GREEN BAY, Wis. — Denny and Kristi LaFleur will have their loyalties divided in Sunday’s NFC Championship Game.

With sons on both sides, one thing is certain.

“Well, I know they’re going to the Super Bowl, one way or the other,” their oldest son, Matt, said.

Matt LaFleur wants to be the one coaching in it.

In his first season as Green Bay Packers head coach, he has his team in the NFC title game on Sunday against the San Francisco 49ers (6:40 p.m. ET, Fox). His younger brother, Mike, is the 49ers’ passing game coordinator.

“It’s mixed emotions,” Matt said of his parents. “It is what it is. It certainly was last time, too. Anybody that knows me knows how much my family means to me — my brother, my parents and my wife and kids. It is an emotional deal but this is not about us. This is about the Green Bay Packers versus the San Francisco 49ers, two great football teams, with the opportunity to go to the Super Bowl. It doesn’t get any bigger than that.”

Putting the focus on the two teams might be the proper thing for a coach to do in this situation, but it’s not so easy to deal with for the parents.

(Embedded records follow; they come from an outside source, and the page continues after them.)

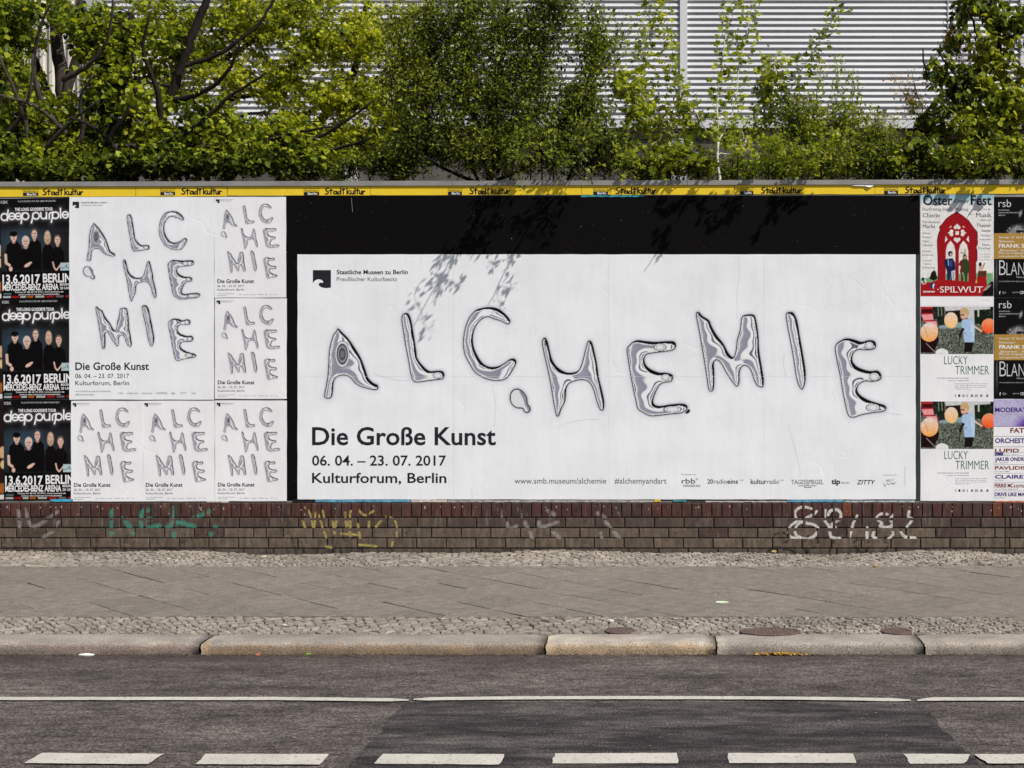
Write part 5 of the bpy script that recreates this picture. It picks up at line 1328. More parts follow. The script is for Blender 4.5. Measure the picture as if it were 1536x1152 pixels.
for a, b, c, d, col, lb in rem:
    if 'teal paper remnant between' in lb: dep = 0.0052
    else: dep = 0.0075
    n = NT('remnant', .8, .2); n.color(n.mix(1.0, col, n.ramp(n.noise(28, 4), [(.35, .6), (.65, 1.15)]), 'MULTIPLY'))
    mb = MB(); N = max(3, int((b - a) / 6)); V = []; Fs = []
    for k in range(N + 1):
        px = a + (b - a) * k / N
        V += [(0 + (px - a) * S, -.0005, rnd.uniform(-.0012, .003)), ((px - a) * S, -.0005, (d - c) * S + rnd.uniform(-.001, .001))]
    nV = len(V); V += [(x, .0005, z) for x, y, z in V]
    for k in range(N):
        Fs += [(2*k, 2*k+2, 2*k+3, 2*k+1), (nV+2*k, nV+2*k+1, nV+2*k+3, nV+2*k+2), (2*k, nV+2*k, nV+2*k+2, 2*k+2), (2*k+1, 2*k+3, nV+2*k+3, nV+2*k+1)]
    tag(link('paper_remnant', npmesh('paper_remnant', V, Fs, n.m), None, (X(a), -dep, Z(d))), lb, 'paper remnant', 'torn paper remnants on the board')
# torn fold in a yellow strip
V = [(X(a), -y, Z(b)) for a, b, y in ((1266, 277.6, .008), (1314, 276.8, .008), (1304, 281.4, .024), (1297, 279.4, .016), (1283, 279.0, .018))]
tag(link('torn_paper_fold', npmesh('torn_paper_fold', V, [(0, 4, 3, 2, 1)], M['paper'])), 'white torn paper fold hanging over a yellow strip near its right end', 'torn paper')

#=================================================================== BUILDING BEHIND
FY = 6.0
n = NT('white_cladding', 0.45, 0.4); n.color(n.mix(1.0, (.66, .665, .68), n.ramp(n.noise(1.3, 5, (1, 1, .4)), [(.3, .88), (.7, 1.0)]), 'MULTIPLY')); M['clad'] = n.m
n = NT('cream_cladding', 0.5, 0.4); n.color(n.mix(1.0, (.62, .58, .50), n.ramp(n.noise(1.5, 5), [(.3, .85), (.7, 1.0)]), 'MULTIPLY')); M['cream'] = n.m
n = NT('concrete', 0.9, 0.2); n.color(n.ramp(n.noise(2.5, 6), [(.3, (.07,.063,.057)), (.7, (.15,.138,.125))])); n.bump(n.noise(30, 4), .4, .006); M['concrete'] = n.m  # darker than plain concrete: shade behind the trees is put into its colour
n = NT('steel_grey', 0.5, 0.4); n.color((.40,.41,.43)); M['steel'] = n.m
bld = tag(empty('warehouse_building', (0, FY, 0.3)), 'white corrugated metal hall behind the trees above the poster board', 'building')
def fz(py, Y=FY): return at(0, py, Y)[2]
def fx(px, Y=FY): return at(px, 0, Y)[0]
pitch = 8.83 * (D + FY) / F
def ribs_h(xa, xb, za, zb, name, mat):
    """horizontal trapezoid ribs"""
    V, Fs = [], []; z = za; prof = [(0, 0), (.20, 0), (.29, -.95), (.32, -1), (.74, -.76), (.80, -.62), (.90, -.05)]
    rows = []
    k = 0
    while z < zb:
        for t, d in prof: rows.append((z + t * pitch, FY + d * 0.042))
        z += pitch
    for zz, yy in rows: V += [(xa, yy, zz), (xb, yy, zz)]
    for i in range(len(rows) - 1): Fs.append((2*i, 2*i+1, 2*i+3, 2*i+2))
    o = link(name, npmesh(name, V, Fs, mat), bld); o.location = (0, -FY, -0.3); return o
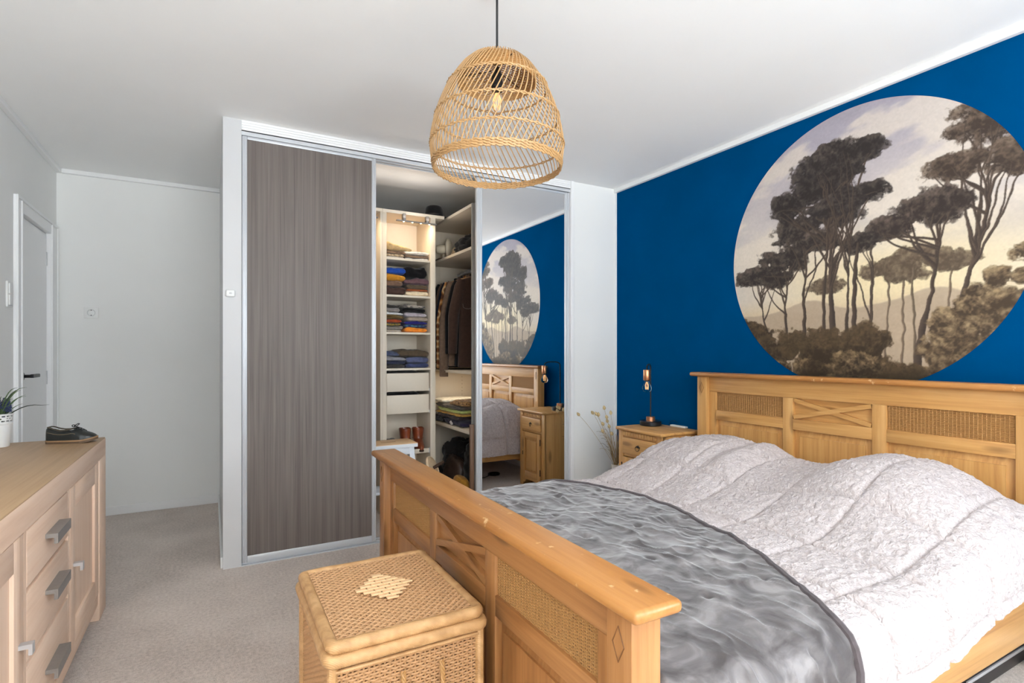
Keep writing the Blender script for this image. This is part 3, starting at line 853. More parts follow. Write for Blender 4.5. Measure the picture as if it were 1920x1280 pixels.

“There’s been a lot of emotions going in a lot of directions, but you know what, at the end of the day somebody is going to win, somebody is going to lose and we’re just going to hope for the best,” Denny LaFleur said on ESPN’s “Adam Schefter Podcast.”

The last time the Packers played at the 49ers, in November, Matt sent his wife, BreAnne, and two sons to California early to stay with Mike, and his family.

Before that game he joked: “I told (BreAnne), ‘Go steal his backpack or something.'”

The Packers lost that game 37-8.

When asked about his family’s travel plans for this game, he said: “They’re not going.”

“I think there’s a little different vibe,” LaFleur said. “I’ll just leave it at that. I haven’t really talked to him much at all. It’ll probably be that way for the remainder of the week.”

LaFleur’s ties to the 49ers coaching staff runs deep. He worked for 49ers coach Kyle Shanahan with three different teams. San Francisco’s defensive coordinator Robert Saleh is the one who got LaFleur into the NFL in the first place.

“There’s a lot of great coaches over there,” LaFleur said. “Kyle Shanahan, Mike McDaniel, Bobby Turner — I’ve worked with all those guys — Jon Embree. I could go on and on and on. I have a lot of respect for their ability to dissect the tape and come up with a good game plan. I’ve seen it firsthand, I’ve lived it with those guys.

“I know they’re going to have stuff ready for us. It’s on us to go out there and make sure that we’re disciplined in our approach defensively and that we trust what we see, we trust our preparation and then, ultimately, it’s going to go down to execution.”

When asked about his brother, he joked: “First of all, who said he’s a great coach? I never said that.”

Denny and Kristi are preparing for the tremendous high for one son and devastating low for the other on Sunday but are trying to keep things in perspective.

“To get to where they are at is difficult and they got there and you gotta celebrate the accomplishments that they’ve had,” Kristi said. “Somebody is going to lose, but they still need to celebrate what has been accomplished.”